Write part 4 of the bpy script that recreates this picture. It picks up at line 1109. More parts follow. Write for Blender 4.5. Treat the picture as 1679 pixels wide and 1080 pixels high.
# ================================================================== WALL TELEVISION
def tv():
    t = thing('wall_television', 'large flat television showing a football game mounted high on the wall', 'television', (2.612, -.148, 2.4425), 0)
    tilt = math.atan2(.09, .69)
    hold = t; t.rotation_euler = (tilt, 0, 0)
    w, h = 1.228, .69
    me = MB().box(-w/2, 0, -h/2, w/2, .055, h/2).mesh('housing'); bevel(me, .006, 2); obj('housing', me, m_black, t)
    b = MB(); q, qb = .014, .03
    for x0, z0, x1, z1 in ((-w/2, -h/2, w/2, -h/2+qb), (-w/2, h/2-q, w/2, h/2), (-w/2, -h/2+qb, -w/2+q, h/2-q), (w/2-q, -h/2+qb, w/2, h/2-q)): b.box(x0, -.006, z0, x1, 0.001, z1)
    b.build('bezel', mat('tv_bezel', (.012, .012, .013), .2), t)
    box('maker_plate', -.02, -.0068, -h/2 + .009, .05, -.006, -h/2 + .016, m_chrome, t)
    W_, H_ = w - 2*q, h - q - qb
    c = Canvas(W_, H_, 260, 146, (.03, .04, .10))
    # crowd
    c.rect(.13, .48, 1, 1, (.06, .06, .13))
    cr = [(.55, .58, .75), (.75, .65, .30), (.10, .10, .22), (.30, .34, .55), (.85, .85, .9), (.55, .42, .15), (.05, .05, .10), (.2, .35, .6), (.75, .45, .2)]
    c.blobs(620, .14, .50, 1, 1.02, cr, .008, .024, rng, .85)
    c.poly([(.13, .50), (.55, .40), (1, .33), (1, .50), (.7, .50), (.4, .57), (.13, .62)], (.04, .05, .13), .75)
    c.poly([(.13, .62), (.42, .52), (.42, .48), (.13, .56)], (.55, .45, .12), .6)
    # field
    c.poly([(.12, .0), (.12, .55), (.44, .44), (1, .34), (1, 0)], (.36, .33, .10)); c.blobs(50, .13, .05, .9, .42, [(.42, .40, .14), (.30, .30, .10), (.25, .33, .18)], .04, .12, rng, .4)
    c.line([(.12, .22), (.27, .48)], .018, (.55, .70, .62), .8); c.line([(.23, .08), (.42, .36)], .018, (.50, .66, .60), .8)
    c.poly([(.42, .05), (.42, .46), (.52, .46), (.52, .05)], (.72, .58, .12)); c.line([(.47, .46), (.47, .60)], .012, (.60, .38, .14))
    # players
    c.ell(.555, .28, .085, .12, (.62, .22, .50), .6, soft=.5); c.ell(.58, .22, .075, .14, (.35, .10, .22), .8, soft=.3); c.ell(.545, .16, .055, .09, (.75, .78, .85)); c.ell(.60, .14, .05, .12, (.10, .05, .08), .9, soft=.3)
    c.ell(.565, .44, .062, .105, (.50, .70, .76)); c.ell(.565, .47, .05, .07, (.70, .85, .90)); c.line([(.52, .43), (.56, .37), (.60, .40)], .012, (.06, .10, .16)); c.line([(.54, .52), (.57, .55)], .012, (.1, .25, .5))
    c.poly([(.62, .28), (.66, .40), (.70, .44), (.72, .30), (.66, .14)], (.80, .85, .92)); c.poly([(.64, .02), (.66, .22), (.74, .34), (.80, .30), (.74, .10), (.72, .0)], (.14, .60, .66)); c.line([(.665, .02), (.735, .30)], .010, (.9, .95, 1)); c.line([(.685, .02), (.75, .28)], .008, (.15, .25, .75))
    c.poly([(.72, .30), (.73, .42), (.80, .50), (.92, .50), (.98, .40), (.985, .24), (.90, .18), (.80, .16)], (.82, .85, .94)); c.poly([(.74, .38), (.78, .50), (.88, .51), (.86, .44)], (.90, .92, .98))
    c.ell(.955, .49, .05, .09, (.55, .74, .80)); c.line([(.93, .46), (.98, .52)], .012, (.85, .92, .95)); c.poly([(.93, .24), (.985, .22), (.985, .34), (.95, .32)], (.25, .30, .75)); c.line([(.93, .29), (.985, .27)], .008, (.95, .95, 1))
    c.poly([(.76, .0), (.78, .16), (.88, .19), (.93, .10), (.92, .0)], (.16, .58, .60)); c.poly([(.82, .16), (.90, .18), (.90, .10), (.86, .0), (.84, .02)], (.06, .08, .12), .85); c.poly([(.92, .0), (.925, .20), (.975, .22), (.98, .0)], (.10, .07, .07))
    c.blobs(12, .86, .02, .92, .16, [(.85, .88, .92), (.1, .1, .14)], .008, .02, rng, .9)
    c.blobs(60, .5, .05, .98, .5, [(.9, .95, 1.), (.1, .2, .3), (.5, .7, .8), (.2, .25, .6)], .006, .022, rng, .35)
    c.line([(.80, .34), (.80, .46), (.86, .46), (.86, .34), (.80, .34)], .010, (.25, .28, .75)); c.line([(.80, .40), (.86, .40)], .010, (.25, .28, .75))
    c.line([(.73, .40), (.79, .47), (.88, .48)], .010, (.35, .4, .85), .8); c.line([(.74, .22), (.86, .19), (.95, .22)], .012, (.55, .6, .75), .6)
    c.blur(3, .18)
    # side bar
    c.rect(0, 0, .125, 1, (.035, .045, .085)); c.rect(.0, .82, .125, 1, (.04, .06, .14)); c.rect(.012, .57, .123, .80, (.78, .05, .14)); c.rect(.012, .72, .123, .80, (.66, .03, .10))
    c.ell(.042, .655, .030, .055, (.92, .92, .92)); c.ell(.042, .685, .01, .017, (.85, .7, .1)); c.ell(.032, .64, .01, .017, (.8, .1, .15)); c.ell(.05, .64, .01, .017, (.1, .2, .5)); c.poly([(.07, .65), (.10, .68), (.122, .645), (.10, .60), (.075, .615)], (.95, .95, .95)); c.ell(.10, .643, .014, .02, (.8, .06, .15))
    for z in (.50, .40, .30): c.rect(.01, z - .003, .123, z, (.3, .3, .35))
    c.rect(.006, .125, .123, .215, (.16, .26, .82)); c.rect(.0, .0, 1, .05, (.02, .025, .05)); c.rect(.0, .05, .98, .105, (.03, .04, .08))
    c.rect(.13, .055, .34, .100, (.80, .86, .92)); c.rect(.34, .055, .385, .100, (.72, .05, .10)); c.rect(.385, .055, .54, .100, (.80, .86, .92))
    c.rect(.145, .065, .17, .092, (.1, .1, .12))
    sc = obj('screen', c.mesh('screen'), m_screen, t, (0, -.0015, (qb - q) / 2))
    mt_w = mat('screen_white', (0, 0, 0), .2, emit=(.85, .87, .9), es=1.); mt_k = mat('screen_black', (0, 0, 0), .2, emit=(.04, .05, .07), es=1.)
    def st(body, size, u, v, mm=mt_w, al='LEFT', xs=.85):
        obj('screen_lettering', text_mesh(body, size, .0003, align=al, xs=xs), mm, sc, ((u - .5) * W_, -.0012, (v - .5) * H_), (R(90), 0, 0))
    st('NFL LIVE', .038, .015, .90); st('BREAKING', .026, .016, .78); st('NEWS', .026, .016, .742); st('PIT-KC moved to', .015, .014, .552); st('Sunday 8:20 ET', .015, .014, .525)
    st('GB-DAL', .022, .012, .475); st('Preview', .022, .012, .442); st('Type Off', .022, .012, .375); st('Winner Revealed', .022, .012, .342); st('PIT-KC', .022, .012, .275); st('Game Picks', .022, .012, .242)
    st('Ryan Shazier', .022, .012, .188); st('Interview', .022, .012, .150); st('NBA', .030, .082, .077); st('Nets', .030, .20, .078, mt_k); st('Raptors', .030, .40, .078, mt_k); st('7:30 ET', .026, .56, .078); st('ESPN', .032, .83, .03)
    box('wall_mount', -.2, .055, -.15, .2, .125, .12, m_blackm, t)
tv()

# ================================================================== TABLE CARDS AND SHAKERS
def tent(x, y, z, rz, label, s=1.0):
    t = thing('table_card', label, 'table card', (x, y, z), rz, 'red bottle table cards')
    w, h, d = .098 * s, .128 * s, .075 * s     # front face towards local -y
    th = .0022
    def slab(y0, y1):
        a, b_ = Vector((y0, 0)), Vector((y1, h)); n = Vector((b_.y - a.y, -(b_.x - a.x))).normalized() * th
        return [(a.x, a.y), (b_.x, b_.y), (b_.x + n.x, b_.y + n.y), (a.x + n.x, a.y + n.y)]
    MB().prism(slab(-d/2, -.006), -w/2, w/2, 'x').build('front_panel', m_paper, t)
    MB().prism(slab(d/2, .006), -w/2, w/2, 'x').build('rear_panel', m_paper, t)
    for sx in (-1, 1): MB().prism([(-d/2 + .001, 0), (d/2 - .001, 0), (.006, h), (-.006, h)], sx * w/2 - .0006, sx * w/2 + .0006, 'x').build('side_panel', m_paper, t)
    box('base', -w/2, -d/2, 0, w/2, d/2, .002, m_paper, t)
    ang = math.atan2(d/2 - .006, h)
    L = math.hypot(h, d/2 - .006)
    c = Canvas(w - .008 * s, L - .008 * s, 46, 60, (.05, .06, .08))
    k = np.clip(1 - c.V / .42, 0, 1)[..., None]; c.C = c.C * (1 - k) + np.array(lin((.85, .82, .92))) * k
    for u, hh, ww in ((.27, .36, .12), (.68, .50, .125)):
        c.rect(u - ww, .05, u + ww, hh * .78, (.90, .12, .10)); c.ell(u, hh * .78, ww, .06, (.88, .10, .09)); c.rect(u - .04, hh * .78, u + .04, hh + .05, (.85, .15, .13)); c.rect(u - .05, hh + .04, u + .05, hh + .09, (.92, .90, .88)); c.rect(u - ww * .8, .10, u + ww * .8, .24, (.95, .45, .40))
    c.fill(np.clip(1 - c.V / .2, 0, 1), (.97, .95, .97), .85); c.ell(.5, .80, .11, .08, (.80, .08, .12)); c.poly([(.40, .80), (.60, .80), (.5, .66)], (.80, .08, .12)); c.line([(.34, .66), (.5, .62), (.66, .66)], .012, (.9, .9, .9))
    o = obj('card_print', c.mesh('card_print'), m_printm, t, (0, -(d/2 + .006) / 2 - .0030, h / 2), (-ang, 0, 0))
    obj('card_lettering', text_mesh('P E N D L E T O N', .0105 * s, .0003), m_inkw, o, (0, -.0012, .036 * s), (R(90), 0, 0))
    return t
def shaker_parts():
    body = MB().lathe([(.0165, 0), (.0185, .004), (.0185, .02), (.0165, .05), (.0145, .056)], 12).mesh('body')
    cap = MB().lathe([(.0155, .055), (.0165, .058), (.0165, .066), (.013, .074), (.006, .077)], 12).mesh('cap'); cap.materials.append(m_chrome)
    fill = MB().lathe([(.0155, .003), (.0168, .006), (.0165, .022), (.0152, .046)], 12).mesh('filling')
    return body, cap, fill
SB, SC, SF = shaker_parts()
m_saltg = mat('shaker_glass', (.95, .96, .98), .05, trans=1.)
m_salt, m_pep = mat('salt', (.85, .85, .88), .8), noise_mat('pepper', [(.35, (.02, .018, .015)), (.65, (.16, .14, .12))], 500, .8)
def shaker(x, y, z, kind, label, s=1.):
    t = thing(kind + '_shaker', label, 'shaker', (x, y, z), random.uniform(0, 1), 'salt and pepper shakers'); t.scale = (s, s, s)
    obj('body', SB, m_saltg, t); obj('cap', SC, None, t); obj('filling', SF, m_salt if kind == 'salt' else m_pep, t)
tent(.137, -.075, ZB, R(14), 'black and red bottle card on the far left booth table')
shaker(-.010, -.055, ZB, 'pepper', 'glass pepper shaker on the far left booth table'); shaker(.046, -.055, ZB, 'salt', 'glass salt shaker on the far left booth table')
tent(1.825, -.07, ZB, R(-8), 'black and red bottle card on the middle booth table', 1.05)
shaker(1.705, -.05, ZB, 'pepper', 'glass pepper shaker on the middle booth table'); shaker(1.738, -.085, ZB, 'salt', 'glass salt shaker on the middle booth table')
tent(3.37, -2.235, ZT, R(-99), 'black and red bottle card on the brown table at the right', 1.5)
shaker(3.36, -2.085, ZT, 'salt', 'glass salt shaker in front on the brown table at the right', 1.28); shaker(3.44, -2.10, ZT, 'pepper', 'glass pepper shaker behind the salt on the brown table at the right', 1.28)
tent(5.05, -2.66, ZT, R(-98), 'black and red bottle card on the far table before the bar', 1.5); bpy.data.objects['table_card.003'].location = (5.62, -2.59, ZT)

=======

→ **EXERCISE INSTRUCTIONS**
Wherever the word "high" occurs in a line of the listing, copy that line.

→ **OUTPUT**
Write part 4 of the bpy script that recreates this picture. It picks up at line 1109. More parts follow. Write for Blender 4.5. Treat the picture as 1679 pixels wide and 1080 pixels high.
    t = thing('wall_television', 'large flat television showing a football game mounted high on the wall', 'television', (2.612, -.148, 2.4425), 0)